Don't I sound like a good candidate to talk about the traits? The training is suppose to be about IVOC--related to our points of evaluation: ideas, voice, organization, and conventions. And you can bet your booty that when IVOC is involved, thoughts of THE TEST dance in our heads. Sure, I'll do a training on WRITING. IVOC will be involved. IVOC is actually a good framework for evaluation, but I think it's purposes are narrowly addressed in the shadow of THE TEST. Being good writers will help them pass the test. True. Did you know that writing can do so much more?

I think starting the year off by NOT having a training on how to prepare the students for the writing test sounds a little rebellious. Yummy! Let's have a training on writing. Some hippy-dippy let's-get-passionate-about-writing kind of talk sounds like the perfect way to start the year. I'm serious. My students who take pride in their written ideas are more likely to do well on THE TEST, and time spent in my classroom is a lot more enjoyable.

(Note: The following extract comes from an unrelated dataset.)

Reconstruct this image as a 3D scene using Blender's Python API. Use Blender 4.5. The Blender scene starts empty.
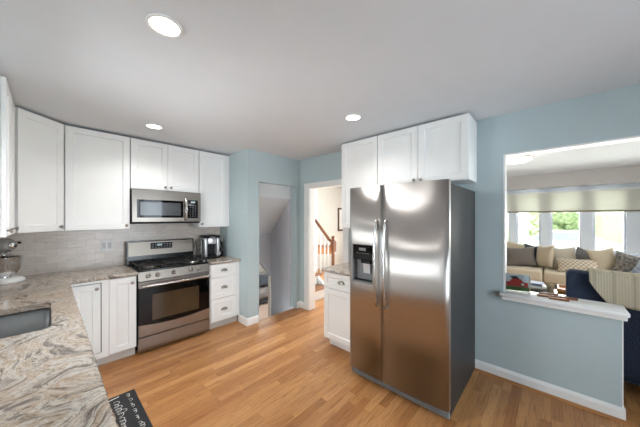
import bpy, bmesh, math, random
from mathutils import Matrix, Vector
random.seed(7)
C = bpy.context.scene.collection
PI = math.pi

# ------------------------------------------------------------------ camera
TH = math.radians(42.7185)
cam_d = bpy.data.cameras.new('camera'); cam = bpy.data.objects.new('camera', cam_d); C.objects.link(cam)
cam.location = (0, 0, 1.487); cam.rotation_euler = (PI/2, 0, TH - PI/2)
cam_d.sensor_width = 36; cam_d.lens = 250.73/640*36; cam_d.shift_y = 4.22/640; cam_d.clip_start = 0.02
bpy.context.scene.camera = cam

# ------------------------------------------------------------------ world, sun, daylight, exposure
w = bpy.data.worlds.new('sky'); bpy.context.scene.world = w; w.use_nodes = True
nt = w.node_tree; bg = nt.nodes['Background']
sky = nt.nodes.new('ShaderNodeTexSky'); sky.sky_type = 'HOSEK_WILKIE'; sky.turbidity = 3.5
sky.sun_direction = Vector((-0.03, 0.62, 0.78)).normalized()
mixw = nt.nodes.new('ShaderNodeMix'); mixw.data_type = 'RGBA'; mixw.inputs[0].default_value = 0.75
nt.links.new(sky.outputs[0], mixw.inputs[6]); mixw.inputs[7].default_value = (0.92, 0.96, 1.0, 1)
nt.links.new(mixw.outputs[2], bg.inputs[0]); bg.inputs[1].default_value = 4.0

def lamp(name, kind, loc, energy, color=(1, 1, 1), rot=(0, 0, 0), size=1, size_y=None, shape='RECTANGLE'):
    d = bpy.data.lights.new(name, kind); d.energy = energy; d.color = color
    if kind == 'AREA':
        d.shape = shape; d.size = size
        if size_y: d.size_y = size_y
    o = bpy.data.objects.new(name, d); C.objects.link(o); o.location = loc; o.rotation_euler = rot
    return o
s = lamp('sun', 'SUN', (0, 0, 20), 15.0, (1, .98, .95)); s.data.angle = 0.02
s.rotation_euler = Vector((0.03, -0.62, -0.78)).to_track_quat('-Z', 'Y').to_euler()
# daylight at the bay and sink windows; the other area lights are added fill
lamp('added_fill_kitchen', 'AREA', (1.35, -2.12, 1.25), 72, (.74, .87, 1), (-PI/2, 0, PI), 1.8, 2.0)  # added kitchen fill at an invented glazed door behind the camera
lamp('daylight_sink', 'AREA', (-0.64, 1.98, 1.575), 26, (.95, .98, 1), (0, -PI/2, 0), 0.9, 1.2)
lamp('daylight_bay', 'AREA', (7.86, -0.5, 1.42), 190, (.97, .99, 1), (0, PI/2, 0), 1.25, 3.0)
lamp('added_fill_foyer', 'AREA', (6.68, 3.0, 1.4), 420, (.94, .97, 1), (0, PI/2, 0), 1.6, 1.4)  # added foyer fill at an invented window out of view
lamp('added_fill_living', 'AREA', (5.2, -3.12, 1.4), 80, (.92, .96, 1), (-PI/2, 0, PI), 2.2, 1.5)  # added living-room fill at an invented side window
VS = bpy.context.scene.view_settings
VS.view_transform = 'Standard'; VS.look = 'None'; VS.gamma = 1; VS.exposure = 0.0; VS.use_curve_mapping = False
bpy.context.scene.display_settings.display_device = 'sRGB'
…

Writing is a tool of expression. It's more than that thing they need to do to pass a test. It hurts my heart to frame such a wonderful thing around a test. I work hard to find the balance between testing frenzy and feeding hungry minds and souls. (I won't even pretend like I don't get off-balanced, either.) I plan to encourage my colleagues to do the same.

August 3, 2009

Bit by Bit

I met with the other two 8th grade English teachers today. Mostly it was time for us to get our brains in gear and toss out some ideas. We came up with a couple cool things, but mostly we were just cussing and discussing for about 5 hours.

It's going to be a great year collaborating with the two of them!

But how weak am I! I have a headache from thinking about all we have to do. And I need a nap.

That's why I have to ease into this working thing.